Tetê viu a capa da lendária Revista O Cruzeiro e deparou-se com a foto de lindos tapetes de Corpus Christi de Matão, cidade do interior de São Paulo. Ficou encantada. No retorno a Castelo chegou não apenas com uma imagem, mas uma semente, uma centelha, do que viria a ser a Festa de Corpus Christi de Castelo, que está entre os 10 maiores eventos religiosos do Brasil.
A tradição que fez história
Nas mãos das Luísas e dos fieis castelenses, essa centelha virou chama, essa semente deu lindos frutos e a ideia de produzir tapetes mais elaborados foi adotada. Quem conta essa história suspirando de saudades é a professora Cecília Perim, uma das Luísas de Marilac, que revela detalhes do início dessa tradição sexagenária.

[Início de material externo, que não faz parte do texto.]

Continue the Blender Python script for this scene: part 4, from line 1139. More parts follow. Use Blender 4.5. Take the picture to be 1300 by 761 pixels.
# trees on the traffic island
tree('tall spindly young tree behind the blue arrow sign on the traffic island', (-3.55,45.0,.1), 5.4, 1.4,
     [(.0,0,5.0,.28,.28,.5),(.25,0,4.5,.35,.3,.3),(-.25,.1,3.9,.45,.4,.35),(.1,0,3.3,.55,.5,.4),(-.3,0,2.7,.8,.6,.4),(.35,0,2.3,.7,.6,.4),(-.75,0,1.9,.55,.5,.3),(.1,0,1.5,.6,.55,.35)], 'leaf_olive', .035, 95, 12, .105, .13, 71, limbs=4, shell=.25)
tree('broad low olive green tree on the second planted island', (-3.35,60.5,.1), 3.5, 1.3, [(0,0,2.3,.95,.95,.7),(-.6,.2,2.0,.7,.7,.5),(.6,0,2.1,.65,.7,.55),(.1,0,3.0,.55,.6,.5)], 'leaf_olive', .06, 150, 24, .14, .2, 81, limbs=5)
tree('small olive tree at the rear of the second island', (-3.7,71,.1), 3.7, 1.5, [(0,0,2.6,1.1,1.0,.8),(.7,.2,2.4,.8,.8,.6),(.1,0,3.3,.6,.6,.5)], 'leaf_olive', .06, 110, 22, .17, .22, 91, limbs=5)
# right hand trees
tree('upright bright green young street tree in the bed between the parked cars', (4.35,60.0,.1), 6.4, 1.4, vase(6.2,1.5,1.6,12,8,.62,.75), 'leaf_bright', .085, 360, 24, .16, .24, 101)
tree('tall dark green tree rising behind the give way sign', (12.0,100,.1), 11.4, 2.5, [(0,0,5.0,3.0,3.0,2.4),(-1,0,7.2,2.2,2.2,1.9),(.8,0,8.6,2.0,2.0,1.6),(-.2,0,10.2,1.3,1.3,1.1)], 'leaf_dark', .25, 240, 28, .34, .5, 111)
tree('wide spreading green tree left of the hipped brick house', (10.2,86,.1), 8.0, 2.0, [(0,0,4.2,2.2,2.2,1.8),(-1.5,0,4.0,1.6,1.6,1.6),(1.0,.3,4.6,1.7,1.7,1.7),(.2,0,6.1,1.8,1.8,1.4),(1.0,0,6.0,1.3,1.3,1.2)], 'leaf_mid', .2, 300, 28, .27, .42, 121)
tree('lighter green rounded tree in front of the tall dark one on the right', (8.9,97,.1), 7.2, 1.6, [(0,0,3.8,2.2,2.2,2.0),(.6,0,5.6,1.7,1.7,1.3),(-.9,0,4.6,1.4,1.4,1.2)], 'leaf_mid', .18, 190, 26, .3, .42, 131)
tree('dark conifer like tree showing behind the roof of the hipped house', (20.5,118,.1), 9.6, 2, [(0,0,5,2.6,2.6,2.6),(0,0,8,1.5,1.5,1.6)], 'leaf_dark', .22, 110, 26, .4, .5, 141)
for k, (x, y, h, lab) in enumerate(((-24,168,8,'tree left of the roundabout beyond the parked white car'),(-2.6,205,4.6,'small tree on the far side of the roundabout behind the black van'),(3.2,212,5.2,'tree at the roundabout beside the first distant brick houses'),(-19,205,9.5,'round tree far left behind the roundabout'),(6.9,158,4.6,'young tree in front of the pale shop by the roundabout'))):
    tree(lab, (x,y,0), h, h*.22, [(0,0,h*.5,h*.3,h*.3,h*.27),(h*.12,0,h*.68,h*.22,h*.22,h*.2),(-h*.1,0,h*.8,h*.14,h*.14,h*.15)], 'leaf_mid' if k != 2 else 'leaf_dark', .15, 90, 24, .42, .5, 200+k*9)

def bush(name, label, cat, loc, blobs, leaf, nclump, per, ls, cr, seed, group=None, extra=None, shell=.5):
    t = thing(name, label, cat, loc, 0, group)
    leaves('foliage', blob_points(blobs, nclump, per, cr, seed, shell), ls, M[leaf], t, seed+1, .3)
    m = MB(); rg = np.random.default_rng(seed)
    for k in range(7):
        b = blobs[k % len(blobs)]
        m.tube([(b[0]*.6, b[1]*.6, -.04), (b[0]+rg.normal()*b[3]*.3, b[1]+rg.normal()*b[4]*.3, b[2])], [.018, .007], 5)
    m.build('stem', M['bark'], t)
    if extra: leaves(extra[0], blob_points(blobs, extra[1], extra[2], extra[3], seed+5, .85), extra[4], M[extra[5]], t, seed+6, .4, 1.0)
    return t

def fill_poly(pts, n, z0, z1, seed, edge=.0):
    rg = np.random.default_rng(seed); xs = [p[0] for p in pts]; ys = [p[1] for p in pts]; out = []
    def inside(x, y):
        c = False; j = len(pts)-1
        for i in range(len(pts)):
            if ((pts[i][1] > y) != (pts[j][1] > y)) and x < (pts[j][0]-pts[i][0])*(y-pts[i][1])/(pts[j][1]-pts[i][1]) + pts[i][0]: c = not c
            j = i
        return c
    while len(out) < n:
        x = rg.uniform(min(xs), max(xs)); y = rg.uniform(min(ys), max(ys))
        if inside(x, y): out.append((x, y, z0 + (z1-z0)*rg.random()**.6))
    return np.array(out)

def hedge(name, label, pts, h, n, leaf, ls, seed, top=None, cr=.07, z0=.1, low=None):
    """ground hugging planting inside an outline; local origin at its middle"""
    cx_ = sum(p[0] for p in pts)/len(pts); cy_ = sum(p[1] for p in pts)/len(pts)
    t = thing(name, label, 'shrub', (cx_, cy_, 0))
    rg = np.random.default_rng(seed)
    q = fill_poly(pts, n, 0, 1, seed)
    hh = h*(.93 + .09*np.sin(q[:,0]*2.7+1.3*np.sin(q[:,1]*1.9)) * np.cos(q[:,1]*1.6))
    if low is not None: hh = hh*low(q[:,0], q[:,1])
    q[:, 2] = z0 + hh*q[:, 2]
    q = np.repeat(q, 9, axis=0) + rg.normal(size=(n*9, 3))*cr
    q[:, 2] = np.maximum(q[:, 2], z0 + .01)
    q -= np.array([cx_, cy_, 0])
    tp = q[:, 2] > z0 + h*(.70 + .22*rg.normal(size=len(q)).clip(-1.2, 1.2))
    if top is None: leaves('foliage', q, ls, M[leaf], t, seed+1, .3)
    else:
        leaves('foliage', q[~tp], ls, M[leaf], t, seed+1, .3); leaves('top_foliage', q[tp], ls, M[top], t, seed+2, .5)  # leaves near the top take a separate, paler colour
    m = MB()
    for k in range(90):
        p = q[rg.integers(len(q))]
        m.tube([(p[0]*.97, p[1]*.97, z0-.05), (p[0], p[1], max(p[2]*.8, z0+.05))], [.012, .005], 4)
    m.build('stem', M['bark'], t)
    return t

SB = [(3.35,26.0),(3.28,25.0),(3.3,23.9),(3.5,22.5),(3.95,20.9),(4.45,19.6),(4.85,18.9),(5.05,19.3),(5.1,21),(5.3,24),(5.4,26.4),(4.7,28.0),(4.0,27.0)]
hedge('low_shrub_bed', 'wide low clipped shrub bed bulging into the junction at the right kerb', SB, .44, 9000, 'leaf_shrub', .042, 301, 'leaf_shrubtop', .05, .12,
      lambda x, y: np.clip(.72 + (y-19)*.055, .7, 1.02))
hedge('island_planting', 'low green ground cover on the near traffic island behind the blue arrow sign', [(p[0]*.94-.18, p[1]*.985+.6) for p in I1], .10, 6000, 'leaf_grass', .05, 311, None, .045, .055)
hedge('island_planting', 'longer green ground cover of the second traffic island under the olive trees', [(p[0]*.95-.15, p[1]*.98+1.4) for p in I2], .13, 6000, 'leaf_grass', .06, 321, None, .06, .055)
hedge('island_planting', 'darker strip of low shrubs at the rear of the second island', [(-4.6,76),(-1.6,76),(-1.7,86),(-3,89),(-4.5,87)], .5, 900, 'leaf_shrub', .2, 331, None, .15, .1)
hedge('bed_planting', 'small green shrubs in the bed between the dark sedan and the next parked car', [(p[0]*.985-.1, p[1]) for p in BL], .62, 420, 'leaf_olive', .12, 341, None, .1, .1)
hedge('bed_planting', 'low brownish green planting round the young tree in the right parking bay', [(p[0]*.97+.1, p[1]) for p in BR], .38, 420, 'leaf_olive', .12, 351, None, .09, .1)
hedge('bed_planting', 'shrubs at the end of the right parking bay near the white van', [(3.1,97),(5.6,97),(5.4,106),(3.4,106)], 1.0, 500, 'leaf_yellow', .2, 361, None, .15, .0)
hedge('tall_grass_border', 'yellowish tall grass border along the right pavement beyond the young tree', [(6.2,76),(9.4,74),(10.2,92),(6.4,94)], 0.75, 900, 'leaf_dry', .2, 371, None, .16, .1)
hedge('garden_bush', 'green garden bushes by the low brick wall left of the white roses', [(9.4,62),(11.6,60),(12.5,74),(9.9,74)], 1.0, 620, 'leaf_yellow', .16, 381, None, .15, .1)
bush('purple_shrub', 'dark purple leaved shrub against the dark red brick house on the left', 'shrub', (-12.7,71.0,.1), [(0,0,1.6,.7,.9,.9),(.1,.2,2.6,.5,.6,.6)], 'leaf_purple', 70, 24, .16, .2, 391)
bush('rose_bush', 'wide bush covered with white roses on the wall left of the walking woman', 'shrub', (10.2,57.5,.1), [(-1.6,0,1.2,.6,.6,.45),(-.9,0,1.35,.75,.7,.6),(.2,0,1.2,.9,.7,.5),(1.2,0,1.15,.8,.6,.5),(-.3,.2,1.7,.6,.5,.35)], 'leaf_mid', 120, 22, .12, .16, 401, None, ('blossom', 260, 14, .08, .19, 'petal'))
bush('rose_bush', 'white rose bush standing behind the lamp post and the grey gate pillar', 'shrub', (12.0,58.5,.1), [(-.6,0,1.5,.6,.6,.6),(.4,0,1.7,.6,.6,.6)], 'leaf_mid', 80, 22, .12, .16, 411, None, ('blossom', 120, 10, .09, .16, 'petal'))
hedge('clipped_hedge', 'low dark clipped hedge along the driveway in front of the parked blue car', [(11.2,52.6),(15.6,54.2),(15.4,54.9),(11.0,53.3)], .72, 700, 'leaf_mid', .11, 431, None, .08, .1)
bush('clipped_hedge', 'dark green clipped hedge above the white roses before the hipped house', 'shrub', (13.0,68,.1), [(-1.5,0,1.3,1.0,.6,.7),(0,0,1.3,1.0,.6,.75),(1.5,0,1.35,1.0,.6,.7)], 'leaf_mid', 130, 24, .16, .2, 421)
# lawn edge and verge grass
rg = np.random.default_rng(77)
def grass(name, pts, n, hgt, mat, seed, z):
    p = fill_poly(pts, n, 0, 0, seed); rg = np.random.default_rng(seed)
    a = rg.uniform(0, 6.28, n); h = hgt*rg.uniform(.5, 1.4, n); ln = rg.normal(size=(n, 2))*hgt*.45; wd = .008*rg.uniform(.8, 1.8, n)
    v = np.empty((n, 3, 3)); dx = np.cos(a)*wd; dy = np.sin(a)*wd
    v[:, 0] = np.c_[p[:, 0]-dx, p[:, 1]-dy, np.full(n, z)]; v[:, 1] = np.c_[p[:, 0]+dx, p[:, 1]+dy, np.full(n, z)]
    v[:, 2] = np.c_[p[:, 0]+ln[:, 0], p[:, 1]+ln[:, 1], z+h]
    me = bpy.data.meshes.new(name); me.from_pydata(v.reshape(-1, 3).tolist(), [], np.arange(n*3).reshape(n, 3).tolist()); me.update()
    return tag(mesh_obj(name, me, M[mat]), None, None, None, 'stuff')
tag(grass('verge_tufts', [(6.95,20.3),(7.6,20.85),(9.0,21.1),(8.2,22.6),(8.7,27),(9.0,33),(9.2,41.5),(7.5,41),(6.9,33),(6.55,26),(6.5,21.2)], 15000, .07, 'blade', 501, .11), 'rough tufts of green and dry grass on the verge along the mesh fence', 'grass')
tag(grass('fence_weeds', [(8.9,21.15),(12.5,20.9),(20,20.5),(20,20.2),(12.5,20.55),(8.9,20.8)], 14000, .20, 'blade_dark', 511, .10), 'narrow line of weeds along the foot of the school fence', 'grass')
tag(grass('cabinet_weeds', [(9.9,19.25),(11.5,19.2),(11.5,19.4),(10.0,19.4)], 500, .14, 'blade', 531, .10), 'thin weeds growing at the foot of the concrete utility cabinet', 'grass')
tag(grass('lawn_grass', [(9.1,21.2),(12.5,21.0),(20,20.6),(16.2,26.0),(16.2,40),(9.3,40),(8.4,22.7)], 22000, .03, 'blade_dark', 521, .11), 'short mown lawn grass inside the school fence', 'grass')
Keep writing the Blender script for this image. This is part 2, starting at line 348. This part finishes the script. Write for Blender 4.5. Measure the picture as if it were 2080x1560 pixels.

“Tudo começou muito pequeno, na frente da capelinha. Depois a Irmã Vicência foi estendendo o trajeto, até alcançar o que é hoje. Era uma emoção muito grande. Cada um ficava responsável por enfeitar a frente da sua casa e nós íamos para o interior buscar cravo de defunto, crista de galo e o cipreste, que tinham cheiros muito agradáveis”, relembra saudosa.
Cecília conta que para fazer as formas após a decisão de seguir o modelo mostrado na capa da revista, o ferreiro Tonico Santolin e outros profissionais castelenses criaram moldes de madeira muito simples, geométricos, sem detalhes, para dar contornos ao sonho coletivo de fazer uma festa mais bonita.
Flores eram colhidas nos quintais e nas propriedades de amigos e familiares no interior, pedras eram quebradas com martelos e marretas e os voluntários que tinham parentes em outros municípios pediam que enviassem flores para oferecer tapetes multicoloridos ao visitantes e moradores. A partir daí as ruas se tornaram telas, e os fiéis — artistas.